Brioni's defining achievement was not merely quality but scale — the demonstration that bespoke-level craftsmanship could be sustained beyond the individual atelier. The house employs over 900 tailors at its factory in Penne, a hill town in the Abruzzo, where each suit undergoes approximately 220 separate handwork operations. A Brioni jacket requires between 18 and 25 hours of hand labour — comparable to the finest bespoke work on Savile Row.

The construction is unconditionally full canvas. The chest piece — horsehair and linen in layers — is hand-padded to the cloth with hundreds of invisible diagonal stitches, the canvas shaped to the specific curvature of each jacket's chest. Working buttonholes are standard. The lining is hand-felled at the hem. The collar is hand-set.

The Cloth

Brioni maintains what is arguably the most impressive in-house cloth archive of any ready-to-wear house: a permanent book of some 4,000 cloths, the majority exclusive to the house. These include fabrics of extraordinary fineness — Super 200s wools, cashmere blends, vicuña and camel hair — as well as the broader commercial range in Super 120s and 150s that forms the basis of the ready-to-wear collection.

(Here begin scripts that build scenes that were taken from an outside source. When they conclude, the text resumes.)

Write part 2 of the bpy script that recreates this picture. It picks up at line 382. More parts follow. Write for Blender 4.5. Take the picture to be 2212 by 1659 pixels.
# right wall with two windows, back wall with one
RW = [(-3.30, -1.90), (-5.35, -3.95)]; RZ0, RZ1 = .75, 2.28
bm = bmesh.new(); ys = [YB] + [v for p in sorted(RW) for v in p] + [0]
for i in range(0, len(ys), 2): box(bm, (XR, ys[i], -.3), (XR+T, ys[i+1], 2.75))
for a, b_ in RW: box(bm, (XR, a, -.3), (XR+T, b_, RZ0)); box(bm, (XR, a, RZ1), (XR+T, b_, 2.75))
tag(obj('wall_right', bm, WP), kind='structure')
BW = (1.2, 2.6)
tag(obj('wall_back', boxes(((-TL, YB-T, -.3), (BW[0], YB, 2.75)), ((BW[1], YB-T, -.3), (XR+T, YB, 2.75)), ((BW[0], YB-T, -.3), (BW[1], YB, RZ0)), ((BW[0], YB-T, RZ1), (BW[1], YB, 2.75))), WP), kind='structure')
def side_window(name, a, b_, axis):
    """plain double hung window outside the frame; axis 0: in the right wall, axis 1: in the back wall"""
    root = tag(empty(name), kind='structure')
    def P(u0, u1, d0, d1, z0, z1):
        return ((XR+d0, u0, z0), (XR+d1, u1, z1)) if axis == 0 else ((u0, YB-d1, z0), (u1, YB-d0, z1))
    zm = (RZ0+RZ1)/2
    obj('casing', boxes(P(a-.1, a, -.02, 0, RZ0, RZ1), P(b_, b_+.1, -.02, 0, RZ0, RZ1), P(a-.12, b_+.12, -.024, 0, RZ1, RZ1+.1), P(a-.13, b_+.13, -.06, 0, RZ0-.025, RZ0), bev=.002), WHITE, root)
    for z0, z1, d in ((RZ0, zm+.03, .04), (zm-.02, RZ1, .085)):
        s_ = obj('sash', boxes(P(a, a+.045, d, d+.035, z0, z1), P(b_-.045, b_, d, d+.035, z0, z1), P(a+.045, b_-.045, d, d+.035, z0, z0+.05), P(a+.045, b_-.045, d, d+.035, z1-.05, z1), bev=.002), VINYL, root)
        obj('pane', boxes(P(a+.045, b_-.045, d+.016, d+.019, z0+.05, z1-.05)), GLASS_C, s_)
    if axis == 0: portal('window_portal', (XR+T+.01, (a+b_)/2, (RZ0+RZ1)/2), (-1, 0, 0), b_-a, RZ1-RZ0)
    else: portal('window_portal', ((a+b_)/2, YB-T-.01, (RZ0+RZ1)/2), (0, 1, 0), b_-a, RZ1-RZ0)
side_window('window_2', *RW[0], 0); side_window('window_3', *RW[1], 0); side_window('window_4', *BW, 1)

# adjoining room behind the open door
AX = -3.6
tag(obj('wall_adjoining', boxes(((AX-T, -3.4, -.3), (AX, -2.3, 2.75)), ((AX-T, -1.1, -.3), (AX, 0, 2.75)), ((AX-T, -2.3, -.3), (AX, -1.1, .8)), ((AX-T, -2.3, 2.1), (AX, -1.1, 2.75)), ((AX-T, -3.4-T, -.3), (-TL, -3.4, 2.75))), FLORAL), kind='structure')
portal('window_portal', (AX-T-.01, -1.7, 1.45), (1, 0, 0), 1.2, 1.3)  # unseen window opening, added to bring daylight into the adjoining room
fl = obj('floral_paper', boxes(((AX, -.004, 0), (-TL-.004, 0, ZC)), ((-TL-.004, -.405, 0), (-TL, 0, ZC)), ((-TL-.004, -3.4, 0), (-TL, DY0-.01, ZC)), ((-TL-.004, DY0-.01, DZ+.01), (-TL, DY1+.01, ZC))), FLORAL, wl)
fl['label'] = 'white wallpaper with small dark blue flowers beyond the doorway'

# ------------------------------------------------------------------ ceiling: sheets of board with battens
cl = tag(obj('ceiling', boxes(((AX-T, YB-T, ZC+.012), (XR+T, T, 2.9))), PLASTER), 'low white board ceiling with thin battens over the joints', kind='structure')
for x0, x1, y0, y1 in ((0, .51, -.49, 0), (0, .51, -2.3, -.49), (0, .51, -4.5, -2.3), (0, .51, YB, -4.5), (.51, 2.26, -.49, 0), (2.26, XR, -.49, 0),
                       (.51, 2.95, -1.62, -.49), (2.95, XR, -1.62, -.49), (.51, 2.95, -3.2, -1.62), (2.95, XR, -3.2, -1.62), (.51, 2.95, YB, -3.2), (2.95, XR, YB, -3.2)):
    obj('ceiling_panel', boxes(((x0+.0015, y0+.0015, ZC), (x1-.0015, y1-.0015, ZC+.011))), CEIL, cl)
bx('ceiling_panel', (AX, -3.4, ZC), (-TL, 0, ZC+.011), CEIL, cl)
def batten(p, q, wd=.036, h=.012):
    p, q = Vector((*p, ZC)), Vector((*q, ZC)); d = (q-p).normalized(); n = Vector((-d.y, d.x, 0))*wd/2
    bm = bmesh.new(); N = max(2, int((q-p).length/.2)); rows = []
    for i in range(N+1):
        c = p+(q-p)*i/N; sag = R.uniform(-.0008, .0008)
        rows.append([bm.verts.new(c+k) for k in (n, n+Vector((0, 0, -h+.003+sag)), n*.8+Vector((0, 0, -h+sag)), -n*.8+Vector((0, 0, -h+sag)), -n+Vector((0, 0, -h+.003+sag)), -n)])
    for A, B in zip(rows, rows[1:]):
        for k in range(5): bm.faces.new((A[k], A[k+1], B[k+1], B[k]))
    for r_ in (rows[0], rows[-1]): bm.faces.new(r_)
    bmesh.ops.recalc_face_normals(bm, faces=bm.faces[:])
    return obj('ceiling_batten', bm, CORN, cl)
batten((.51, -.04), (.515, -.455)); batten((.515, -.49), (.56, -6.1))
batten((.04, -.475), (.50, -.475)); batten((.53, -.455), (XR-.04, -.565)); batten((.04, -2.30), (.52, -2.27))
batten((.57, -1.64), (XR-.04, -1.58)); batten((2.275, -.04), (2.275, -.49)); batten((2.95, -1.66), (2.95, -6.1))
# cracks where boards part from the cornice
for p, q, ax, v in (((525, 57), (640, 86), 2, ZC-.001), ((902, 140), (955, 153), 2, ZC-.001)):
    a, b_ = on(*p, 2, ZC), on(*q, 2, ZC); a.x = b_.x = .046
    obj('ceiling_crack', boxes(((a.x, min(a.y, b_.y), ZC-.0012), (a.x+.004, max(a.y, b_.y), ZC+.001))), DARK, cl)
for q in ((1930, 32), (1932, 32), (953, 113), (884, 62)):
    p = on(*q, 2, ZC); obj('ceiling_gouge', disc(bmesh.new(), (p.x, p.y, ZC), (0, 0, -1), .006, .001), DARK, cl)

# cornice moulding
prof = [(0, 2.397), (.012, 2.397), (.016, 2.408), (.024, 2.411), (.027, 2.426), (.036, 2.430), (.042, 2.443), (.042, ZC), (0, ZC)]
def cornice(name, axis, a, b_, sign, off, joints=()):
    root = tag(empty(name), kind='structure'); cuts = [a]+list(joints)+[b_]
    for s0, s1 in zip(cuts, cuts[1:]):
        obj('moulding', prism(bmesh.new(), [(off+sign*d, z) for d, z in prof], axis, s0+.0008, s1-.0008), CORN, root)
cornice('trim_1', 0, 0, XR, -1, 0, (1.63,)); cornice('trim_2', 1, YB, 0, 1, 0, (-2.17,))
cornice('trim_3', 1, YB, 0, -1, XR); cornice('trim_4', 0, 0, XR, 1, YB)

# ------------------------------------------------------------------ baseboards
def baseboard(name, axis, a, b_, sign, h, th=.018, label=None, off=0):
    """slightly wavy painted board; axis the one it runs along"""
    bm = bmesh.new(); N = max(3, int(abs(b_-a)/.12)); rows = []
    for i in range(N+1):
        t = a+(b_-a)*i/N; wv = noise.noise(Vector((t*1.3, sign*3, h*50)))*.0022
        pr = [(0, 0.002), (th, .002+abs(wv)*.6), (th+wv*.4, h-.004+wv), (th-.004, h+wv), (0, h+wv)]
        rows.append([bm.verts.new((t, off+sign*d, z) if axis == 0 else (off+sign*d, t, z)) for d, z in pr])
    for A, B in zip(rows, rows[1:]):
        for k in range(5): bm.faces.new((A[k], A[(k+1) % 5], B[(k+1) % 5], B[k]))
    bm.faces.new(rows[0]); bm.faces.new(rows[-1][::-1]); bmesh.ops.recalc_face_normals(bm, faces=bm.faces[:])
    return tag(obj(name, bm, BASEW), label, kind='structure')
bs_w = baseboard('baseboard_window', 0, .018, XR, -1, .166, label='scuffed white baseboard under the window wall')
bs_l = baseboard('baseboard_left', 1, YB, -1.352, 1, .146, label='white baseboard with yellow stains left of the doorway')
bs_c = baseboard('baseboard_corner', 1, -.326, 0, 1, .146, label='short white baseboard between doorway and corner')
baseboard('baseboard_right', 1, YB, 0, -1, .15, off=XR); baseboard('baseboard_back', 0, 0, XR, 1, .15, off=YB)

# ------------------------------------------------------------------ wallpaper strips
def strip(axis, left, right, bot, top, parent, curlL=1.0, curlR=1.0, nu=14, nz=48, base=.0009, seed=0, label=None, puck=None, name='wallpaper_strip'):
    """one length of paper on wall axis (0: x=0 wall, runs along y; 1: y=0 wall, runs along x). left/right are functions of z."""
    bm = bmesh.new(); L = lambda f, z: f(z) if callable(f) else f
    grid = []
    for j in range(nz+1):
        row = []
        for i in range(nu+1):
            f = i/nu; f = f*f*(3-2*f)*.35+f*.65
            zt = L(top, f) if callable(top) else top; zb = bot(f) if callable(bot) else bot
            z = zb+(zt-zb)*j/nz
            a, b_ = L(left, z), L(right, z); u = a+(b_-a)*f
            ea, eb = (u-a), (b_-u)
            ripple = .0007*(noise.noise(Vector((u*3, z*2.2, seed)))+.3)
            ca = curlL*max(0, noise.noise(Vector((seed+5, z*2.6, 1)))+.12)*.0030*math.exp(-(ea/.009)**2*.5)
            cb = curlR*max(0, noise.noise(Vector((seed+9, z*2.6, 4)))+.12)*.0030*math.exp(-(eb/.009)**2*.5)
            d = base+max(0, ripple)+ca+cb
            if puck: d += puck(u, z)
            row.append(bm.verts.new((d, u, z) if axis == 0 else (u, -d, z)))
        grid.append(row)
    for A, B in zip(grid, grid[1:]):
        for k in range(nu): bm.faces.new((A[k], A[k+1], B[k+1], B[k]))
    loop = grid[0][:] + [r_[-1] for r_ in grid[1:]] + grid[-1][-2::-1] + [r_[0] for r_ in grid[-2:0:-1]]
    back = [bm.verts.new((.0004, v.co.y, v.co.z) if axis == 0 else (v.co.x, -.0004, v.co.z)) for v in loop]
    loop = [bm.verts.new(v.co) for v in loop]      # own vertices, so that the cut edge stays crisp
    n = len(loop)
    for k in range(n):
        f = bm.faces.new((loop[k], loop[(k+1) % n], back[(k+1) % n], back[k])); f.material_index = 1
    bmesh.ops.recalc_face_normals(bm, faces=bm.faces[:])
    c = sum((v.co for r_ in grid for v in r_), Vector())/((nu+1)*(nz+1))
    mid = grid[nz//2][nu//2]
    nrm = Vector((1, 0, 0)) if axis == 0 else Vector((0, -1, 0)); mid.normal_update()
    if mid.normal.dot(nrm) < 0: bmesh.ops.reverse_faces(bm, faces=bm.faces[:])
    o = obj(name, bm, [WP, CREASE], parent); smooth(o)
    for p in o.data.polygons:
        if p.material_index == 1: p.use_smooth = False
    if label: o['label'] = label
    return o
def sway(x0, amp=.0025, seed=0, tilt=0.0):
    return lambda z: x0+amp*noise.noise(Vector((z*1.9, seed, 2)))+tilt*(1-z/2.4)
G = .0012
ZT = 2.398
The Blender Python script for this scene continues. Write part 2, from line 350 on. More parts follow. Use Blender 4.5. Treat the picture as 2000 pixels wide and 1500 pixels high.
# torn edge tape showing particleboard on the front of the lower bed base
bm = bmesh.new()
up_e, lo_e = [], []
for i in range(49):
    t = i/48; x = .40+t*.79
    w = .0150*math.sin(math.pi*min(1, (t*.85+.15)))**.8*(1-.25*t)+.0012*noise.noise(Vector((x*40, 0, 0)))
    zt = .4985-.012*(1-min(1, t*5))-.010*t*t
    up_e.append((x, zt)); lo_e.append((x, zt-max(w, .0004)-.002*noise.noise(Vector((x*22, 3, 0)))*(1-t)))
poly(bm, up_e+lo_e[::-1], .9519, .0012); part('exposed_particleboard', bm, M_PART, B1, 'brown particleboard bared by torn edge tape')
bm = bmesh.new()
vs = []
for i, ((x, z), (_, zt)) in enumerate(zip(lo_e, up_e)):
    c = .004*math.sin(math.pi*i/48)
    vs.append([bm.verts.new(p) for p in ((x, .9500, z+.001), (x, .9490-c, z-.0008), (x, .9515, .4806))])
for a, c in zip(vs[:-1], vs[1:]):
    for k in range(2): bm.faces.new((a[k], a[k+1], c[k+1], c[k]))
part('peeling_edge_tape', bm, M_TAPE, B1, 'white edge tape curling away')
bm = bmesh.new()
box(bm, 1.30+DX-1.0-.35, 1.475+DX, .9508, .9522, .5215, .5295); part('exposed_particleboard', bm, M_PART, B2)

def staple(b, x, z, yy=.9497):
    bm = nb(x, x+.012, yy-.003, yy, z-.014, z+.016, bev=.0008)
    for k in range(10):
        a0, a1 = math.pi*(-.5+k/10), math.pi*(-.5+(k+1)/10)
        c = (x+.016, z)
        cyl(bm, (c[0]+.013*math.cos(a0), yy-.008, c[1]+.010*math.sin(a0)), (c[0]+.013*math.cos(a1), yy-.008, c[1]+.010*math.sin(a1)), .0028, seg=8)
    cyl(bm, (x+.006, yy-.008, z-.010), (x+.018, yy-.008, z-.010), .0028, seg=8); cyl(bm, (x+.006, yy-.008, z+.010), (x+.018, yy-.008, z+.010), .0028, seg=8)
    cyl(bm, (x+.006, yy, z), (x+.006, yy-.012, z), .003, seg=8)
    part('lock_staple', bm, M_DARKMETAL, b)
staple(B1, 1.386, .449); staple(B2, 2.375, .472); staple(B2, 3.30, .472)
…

The house's relationship with the Biella mills — principally Loro Piana and Vitale Barberis Canonico — is long-standing. Certain cloths exist in the archive that cannot be obtained elsewhere.

The Clientele

The Brioni mythology is inseparable from its clientele. The house has dressed six American presidents, the most recent being Barack Obama. It clothed the fictional James Bond for the Pierce Brosnan films — a choice that communicated, with precision, what Brioni wished the world to understand about its position: authority, restrained luxury, power worn without effort.

Beyond the public mythology, the house's private client roster reads as a condensed history of 20th and early 21st century achievement: industrialists, diplomats, heads of state, film stars who understood that certain occasions demand a certain seriousness of dress.

Sizing and Fit

Brioni offers its ready-to-wear in standard Italian sizing (46–60) with a characteristic Roman silhouette: broader shoulder than the Neapolitan tradition, more suppressed waist than the British, a longer front than most Italian ready-to-wear. The house also offers made-to-measure through its global network of flagship stores.

The Brioni cut is particularly suited to men of medium to large build — the construction is imposing, and its best expression requires a figure with some presence.

The Current House

Brioni was acquired by the Kering Group (parent of Gucci, Saint Laurent, Balenciaga) in 2011. Under Kering's stewardship, the house has maintained its manufacturing standards in Penne while attempting to position itself more explicitly within the luxury fashion system. The tension between its heritage as a tailoring-led house and its ambitions as a luxury brand remains, as of writing, productively unresolved.

FAQs

What is a Brioni suit worth? Ready-to-wear prices begin at approximately £3,500 to £5,000 for a suit in standard cloths; the finer fabrics command considerably more. Made-to-measure pricing begins above £6,000.

Where are Brioni suits made? All suits are manufactured in Penne, Abruzzo, Italy — a point of genuine distinction in an era when most luxury brands have moved significant production offshore.